Naquele contexto, ganhava força no cenário intelectual russo novas tendências críticas à autocracia, que engendrariam, entre outros, a criação do movimento político “Terra e Liberdade”, que propugnava o terrorismo e efetivamente viabilizaria o assassinato do Czar Alexandre II em 13 de Março de 1881.

 

O romance tem como fio condutor o choque de duas gerações, representadas de um lado: (i) pelos personagens Nikolai Petróvich e Pável  Petróvich que representam o pensamento tradicional, dos “pais”, identificados com o aristocratismo e o romantismo; e (ii) pelos personagens Bazárov e Arkádi, este último filho de Nikolai e sobrinho de Pável, que representam as tendências modernas, os “filhos”, a crítica ao pensamento convencional, o racionalismo radical e o cientificismo desprovido de princípios, que se poderia classificar como niilismo:

 

“- Ele é um niilista – repetiu Arkádi.

- Niilista – disse Nikolai Petróvich – vem do latim nihil, nada, até onde posso julgar; portanto essa palavra designa uma pessoa que....que não admite nada?

- Digamos: que não respeita nada – emendou Pável Petróvich e novamente esse pôs a passar manteiga no pão.

- Aquele que considera tudo de um ponto de vista crítico – observou Arkádi.

- E não é a mesma coisa? – indagou Pável Petróvich.
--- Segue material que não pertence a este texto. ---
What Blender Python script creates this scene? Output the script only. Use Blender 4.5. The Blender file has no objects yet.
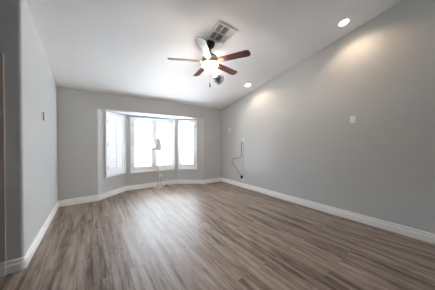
import bpy, bmesh, math, random
from mathutils import Vector, Matrix

random.seed(7)
SC = bpy.context.scene
COL = SC.collection
R = math.radians
PI = math.pi

# ------------------------------------------------------------------ camera
cd = bpy.data.cameras.new('camera')
cam = bpy.data.objects.new('camera', cd)
COL.objects.link(cam)
cd.sensor_fit = 'HORIZONTAL'
cd.sensor_width = 36.0
cd.lens = 174.52 / 435.0 * 36.0
cd.clip_start = 0.05
cam.location = (0, 0, 1.30)
cam.rotation_euler = (PI / 2 - 0.0103, 0, -0.6212)
SC.camera = cam

# ------------------------------------------------------------------ sky, exposure
SKY_STRENGTH = 50.0
BULB = 100.0           # fan light bowl emission
SPOT_W = 12.0          # recessed downlights
EXPOSURE = 0.60
SUN_W = 78.0
w = bpy.data.worlds.new('sky')
SC.world = w
w.use_nodes = True
bg = w.node_tree.nodes['Background']
bg.inputs['Color'].default_value = (0.75, 0.89, 1.04, 1)
bg.inputs['Strength'].default_value = SKY_STRENGTH
sd = bpy.data.lights.new('sun', 'SUN')
sd.energy = SUN_W
sd.angle = R(0.6)
sd.color = (1.0, 0.98, 0.96)
sun = bpy.data.objects.new('sun', sd)
COL.objects.link(sun)
sun.location = (12, 9, 12)
_az, _el = R(52), R(50)
sun.rotation_euler = Vector((math.cos(_el) * math.cos(_az), math.cos(_el) * math.sin(_az), math.sin(_el))).to_track_quat('Z', 'Y').to_euler()
vs = SC.view_settings
vs.view_transform = 'Standard'
vs.look = 'None'
vs.exposure = EXPOSURE
vs.gamma = 1.0
vs.use_curve_mapping = False
SC.cycles.max_bounces = 12
SC.cycles.sample_clamp_indirect = 0
SC.cycles.diffuse_bounces = 8
SC.cycles.transparent_max_bounces = 16

# ------------------------------------------------------------------ room dimensions (metres)
XL, XR, YB = -0.583, 3.572, 4.768
YN = 2.611                       # where the left wall ends
HB = 2.454                       # ceiling height at the window wall
SLOPE = 0.2008
YRIDGE, YBACK = -0.7, -4.2
XFAR = -3.4
HO = 2.074                       # bay soffit
A0 = Vector((0.095, YB)); A1 = Vector((0.714, 5.315))
A2 = Vector((2.195, 5.315)); A3 = Vector((2.866, YB))


def cz(y):
    return HB + SLOPE * (YB - max(y, YRIDGE))


CEIL_TILT = math.atan(SLOPE)


# ------------------------------------------------------------------ materials
def srgb(r, g, b):
    def f(c):
        c /= 255.0
        return c / 12.92 if c <= 0.04045 else ((c + 0.055) / 1.055) ** 2.4
    return (f(r), f(g), f(b), 1)


def mat(name, col, rough=0.5, metal=0.0, bump=0.0, bscale=200.0, vary=0.0, vscale=6.0, spec=0.5, emit=None, estr=0.0):
    m = bpy.data.materials.new(name)
    m.use_nodes = True
    nt = m.node_tree
    b = nt.nodes['Principled BSDF']
    b.inputs['Roughness'].default_value = rough
    b.inputs['Metallic'].default_value = metal
    b.inputs['Specular IOR Level'].default_value = spec
    tc = nt.nodes.new('ShaderNodeTexCoord')
    if vary > 0:
        n = nt.nodes.new('ShaderNodeTexNoise')
        n.inputs['Scale'].default_value = vscale
        n.inputs['Detail'].default_value = 4
        nt.links.new(tc.outputs['Object'], n.inputs['Vector'])
        mx = nt.nodes.new('ShaderNodeMixRGB')
        mx.inputs[1].default_value = tuple(c * (1 - vary) for c in col[:3]) + (1,)
        mx.inputs[2].default_value = tuple(min(1, c * (1 + vary)) for c in col[:3]) + (1,)
        nt.links.new(n.outputs['Fac'], mx.inputs[0])
        nt.links.new(mx.outputs[0], b.inputs['Base Color'])
    else:
        b.inputs['Base Color'].default_value = col
    if bump > 0:
        n2 = nt.nodes.new('ShaderNodeTexNoise')
        n2.inputs['Scale'].default_value = bscale
        n2.inputs['Detail'].default_value = 3
        nt.links.new(tc.outputs['Object'], n2.inputs['Vector'])
        bp = nt.nodes.new('ShaderNodeBump')
        bp.inputs['Strength'].default_value = bump
        bp.inputs['Distance'].default_value = 0.002
        nt.links.new(n2.outputs['Fac'], bp.inputs['Height'])
        nt.links.new(bp.outputs['Normal'], b.inputs['Normal'])
    if emit:
        b.inputs['Emission Color'].default_value = emit
        b.inputs['Emission Strength'].default_value = estr
    return m


def wood_mat(name, c1, c2, rough, axis, stretch, scale):
    m = bpy.data.materials.new(name)
    m.use_nodes = True
    nt = m.node_tree
    b = nt.nodes['Principled BSDF']
    b.inputs['Roughness'].default_value = rough
    tc = nt.nodes.new('ShaderNodeTexCoord')
    mp = nt.nodes.new('ShaderNodeMapping')
    s = [scale * stretch] * 3
    s[axis] = scale
    mp.inputs['Scale'].default_value = s
    n = nt.nodes.new('ShaderNodeTexNoise')
    n.inputs['Scale'].default_value = 1
    n.inputs['Detail'].default_value = 5
    cr = nt.nodes.new('ShaderNodeValToRGB')
    cr.color_ramp.elements[0].position = 0.3
    cr.color_ramp.elements[0].color = c1
    cr.color_ramp.elements[1].position = 0.72
    cr.color_ramp.elements[1].color = c2
    nt.links.new(tc.outputs['Object'], mp.inputs['Vector'])
    nt.links.new(mp.outputs[0], n.inputs['Vector'])
    nt.links.new(n.outputs['Fac'], cr.inputs[0])
    nt.links.new(cr.outputs[0], b.inputs['Base Color'])
    return m


def floor_mat():
    m = bpy.data.materials.new('grey_oak_vinyl_plank')
    m.use_nodes = True
    nt = m.node_tree
    L = nt.links.new
    b = nt.nodes['Principled BSDF']
    tc = nt.nodes.new('ShaderNodeTexCoord')
    sep = nt.nodes.new('ShaderNodeSeparateXYZ')
    L(tc.outputs['Object'], sep.inputs[0])
    comb = nt.nodes.new('ShaderNodeCombineXYZ')
    L(sep.outputs['Y'], comb.inputs['X'])
    L(sep.outputs['X'], comb.inputs['Y'])
    br = nt.nodes.new('ShaderNodeTexBrick')
    br.offset = 0.37
    br.offset_frequency = 2
    br.inputs['Scale'].default_value = 1
    br.inputs['Mortar Size'].default_value = 0.0012
    br.inputs['Mortar Smooth'].default_value = 0.1
    br.inputs['Brick Width'].default_value = 1.22
    br.inputs['Row Height'].default_value = 0.152
    br.inputs['Color1'].default_value = (0, 0, 0, 1)
    br.inputs['Color2'].default_value = (1, 1, 1, 1)
    br.inputs['Mortar'].default_value = (0.5, 0.5, 0.5, 1)
    L(comb.outputs[0], br.inputs['Vector'])
    # grain, shifted plank by plank
    sh = nt.nodes.new('ShaderNodeVectorMath'); sh.operation = 'MULTIPLY_ADD'
    sh.inputs[1].default_value = (3.0, 17.0, 5.0)
    L(br.outputs['Color'], sh.inputs[0])
    L(tc.outputs['Object'], sh.inputs[2])
    mp = nt.nodes.new('ShaderNodeMapping')
    mp.inputs['Scale'].default_value = (19.0, 1.3, 1.0)
    L(sh.outputs[0], mp.inputs['Vector'])
    n1 = nt.nodes.new('ShaderNodeTexNoise')
    n1.inputs['Scale'].default_value = 1.0
    n1.inputs['Detail'].default_value = 5
    n1.inputs['Distortion'].default_value = 0.6
    L(mp.outputs[0], n1.inputs['Vector'])
    mp2 = nt.nodes.new('ShaderNodeMapping')
    mp2.inputs['Scale'].default_value = (70.0, 3.0, 1.0)
    L(sh.outputs[0], mp2.inputs['Vector'])
    n2 = nt.nodes.new('ShaderNodeTexNoise')
    n2.inputs['Scale'].default_value = 1.0
    n2.inputs['Detail'].default_value = 3
    L(mp2.outputs[0], n2.inputs['Vector'])
    a = nt.nodes.new('ShaderNodeMath'); a.operation = 'MULTIPLY_ADD'
    a.inputs[1].default_value = 0.35
    L(n2.outputs['Fac'], a.inputs[0]); L(n1.outputs['Fac'], a.inputs[2])
    a2 = nt.nodes.new('ShaderNodeMath'); a2.operation = 'MULTIPLY_ADD'
    a2.inputs[1].default_value = 0.05
    L(br.outputs['Color'], a2.inputs[0]); L(a.outputs[0], a2.inputs[2])
    # long light and dark bands running with the boards
    mp3 = nt.nodes.new('ShaderNodeMapping')
    mp3.inputs['Scale'].default_value = (8.5, 0.32, 1.0)
    L(tc.outputs['Object'], mp3.inputs['Vector'])
    n3 = nt.nodes.new('ShaderNodeTexNoise')
    n3.inputs['Scale'].default_value = 1.0
    n3.inputs['Detail'].default_value = 2
    L(mp3.outputs[0], n3.inputs['Vector'])
    a3 = nt.nodes.new('ShaderNodeMath'); a3.operation = 'MULTIPLY_ADD'
    a3.inputs[1].default_value = 0.62
    L(n3.outputs['Fac'], a3.inputs[0]); L(a2.outputs[0], a3.inputs[2])
    # small mottling
    mp4 = nt.nodes.new('ShaderNodeMapping')
    mp4.inputs['Scale'].default_value = (26.0, 8.0, 1.0)
    L(sh.outputs[0], mp4.inputs['Vector'])
    n4 = nt.nodes.new('ShaderNodeTexNoise')
    n4.inputs['Scale'].default_value = 1.0
    n4.inputs['Detail'].default_value = 3
    L(mp4.outputs[0], n4.inputs['Vector'])
    a4 = nt.nodes.new('ShaderNodeMath'); a4.operation = 'MULTIPLY_ADD'
    a4.inputs[1].default_value = 0.30
    L(n4.outputs['Fac'], a4.inputs[0]); L(a3.outputs[0], a4.inputs[2])
    a2 = nt.nodes.new('ShaderNodeMath'); a2.operation = 'SUBTRACT'
    a2.inputs[1].default_value = 0.44
    L(a4.outputs[0], a2.inputs[0])
    cr = nt.nodes.new('ShaderNodeValToRGB')
    e = cr.color_ramp.elements
    e[0].position = 0.50; e[0].color = FLOOR_DARK
    e[1].position = 0.98; e[1].color = FLOOR_LIGHT
    k = e.new(0.72); k.color = FLOOR_MID
    L(a2.outputs[0], cr.inputs[0])
    mx = nt.nodes.new('ShaderNodeMixRGB')
    mx.inputs[2].default_value = (0.035, 0.028, 0.024, 1)
    mo = nt.nodes.new('ShaderNodeMath'); mo.operation = 'MULTIPLY'; mo.inputs[1].default_value = 0.4
    L(br.outputs['Fac'], mo.inputs[0])
    L(mo.outputs[0], mx.inputs[0]); L(cr.outputs[0], mx.inputs[1])
    L(mx.outputs[0], b.inputs['Base Color'])
    b.inputs['Roughness'].default_value = 0.42
    b.inputs['Specular IOR Level'].default_value = 0.36
    bp = nt.nodes.new('ShaderNodeBump')
    bp.inputs['Strength'].default_value = 0.25
    bp.inputs['Distance'].default_value = 0.002
    L(a.outputs[0], bp.inputs['Height'])
    L(bp.outputs['Normal'], b.inputs['Normal'])
    return m


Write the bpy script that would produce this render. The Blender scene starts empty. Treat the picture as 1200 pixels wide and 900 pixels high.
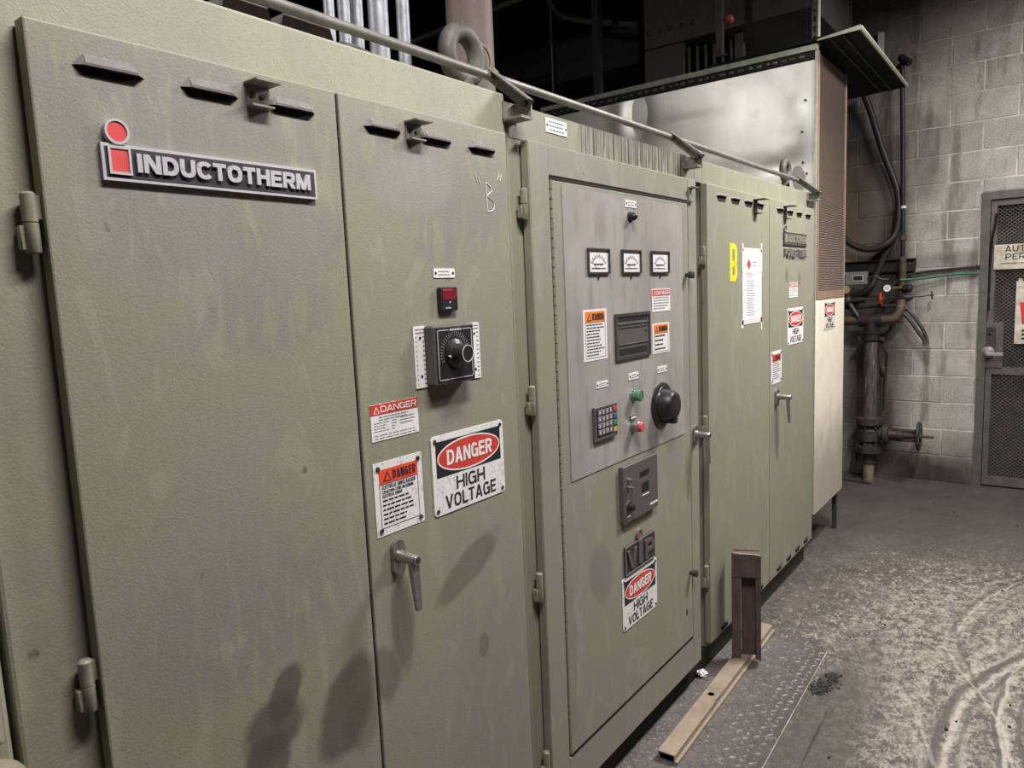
import bpy, bmesh, math, random
from mathutils import Vector, Matrix

SC = bpy.context.scene
COL = SC.collection

# ------------------------------------------------------------------ camera
CAM_POS = Vector((1.0769, 0.0, 1.5666))
YAW, PITCH, ROLL = math.radians(37.555), math.radians(-7.070), math.radians(-2.516)
fw = Vector((-math.sin(YAW) * math.cos(PITCH), math.cos(YAW) * math.cos(PITCH), math.sin(PITCH)))
rt = Vector((math.cos(YAW), math.sin(YAW), 0))
up = rt.cross(fw)
r2 = math.cos(ROLL) * rt + math.sin(ROLL) * up
u2 = -math.sin(ROLL) * rt + math.cos(ROLL) * up
cam_d = bpy.data.cameras.new('camera')
cam_d.sensor_width = 36.0
cam_d.sensor_fit = 'HORIZONTAL'
cam_d.lens = 845.39 / 1200 * 36
cam_d.clip_start = 0.02
cam = bpy.data.objects.new('camera', cam_d)
M = Matrix((r2, u2, -fw)).transposed().to_4x4()
M.translation = CAM_POS
cam.matrix_world = M
COL.objects.link(cam)
SC.camera = cam

# ------------------------------------------------------------------ world, lamps, exposure
w = bpy.data.worlds.new('world')
SC.world = w
w.use_nodes = True
w.node_tree.nodes['Background'].inputs[0].default_value = (0.80, 0.85, 1.0, 1)
w.node_tree.nodes['Background'].inputs[1].default_value = 0.02


def area_lamp(name, loc, sx, sy, power, col=(1, 0.965, 0.92), rot=(0, 0, 0), spread=160):
    d = bpy.data.lights.new(name, 'AREA')
    d.shape = 'RECTANGLE'
    d.size, d.size_y = sx, sy
    d.energy = power
    d.color = col
    d.spread = math.radians(spread)
    o = bpy.data.objects.new(name, d)
    o.location = loc
    o.rotation_euler = tuple(math.radians(a) for a in rot)
    COL.objects.link(o)
    return o


area_lamp('ceiling_and_fill_lamp', (1.0, 3.45, 3.20), 0.2, 0.7, 128)
area_lamp('ceiling_and_fill_lamp', (0.92, 0.95, 3.12), 0.2, 1.0, 88)
area_lamp('ceiling_and_fill_lamp', (1.6, 4.65, 3.55), 0.3, 1.0, 125, spread=180)  # fill added to brighten the block wall, no such fixture in view
area_lamp('ceiling_and_fill_lamp', (-2.2, -2.0, 4.2), 0.3, 1.2, 200, rot=(10, 0, 0))  # unseen fill added for sheen on the galvanised side sheet

SC.view_settings.view_transform = 'Standard'
SC.view_settings.look = 'None'
SC.view_settings.gamma = 1
SC.view_settings.use_curve_mapping = False
SC.view_settings.exposure = -0.63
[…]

- Não, não é a mesma coisa. O niilista é uma pessoa que não se curva diante de nenhuma autoridade, que não admite nenhum princípio aceito sem provas, com base na fé, por mais que esse princípio esteja cercado de respeito.”.

 

Considerando o eixo fundamental do escritor de buscar retratar com a maior perfeição as complexidades de cada personagem, não seria de se espantar que não existem, ao final, vencedores e perdedores no embate entre pais e filhos, ou entre os niilistas e os aristocratas.

 

Ambos, com as suas contradições, acabam demonstrando parcial razão.  

 

O racionalista Bazárov apaixona-se por Anna Serguêievna, fazendo cair por terra todas as suas premissas acerca da inutilidade e futilidade do amor.

 

Já o fidalgo Pável Petróvich relativiza suas rígidas normas morais ao aceitar e mesmo incentivar que o seu irmão formalize um segundo casamento, após o falecimento da segunda esposa, tudo isso diante da conclusão, ainda que tardia, da futilidade das convenções, bem apontadas pelos jovens.

 

E para além dos problemas específicos daquele momento histórico russo, é certo que os dissensos entre os pais e filhos, os choques de geração, tem algo de universal, fazendo com que o romance nos comova ainda nos dias de hoje.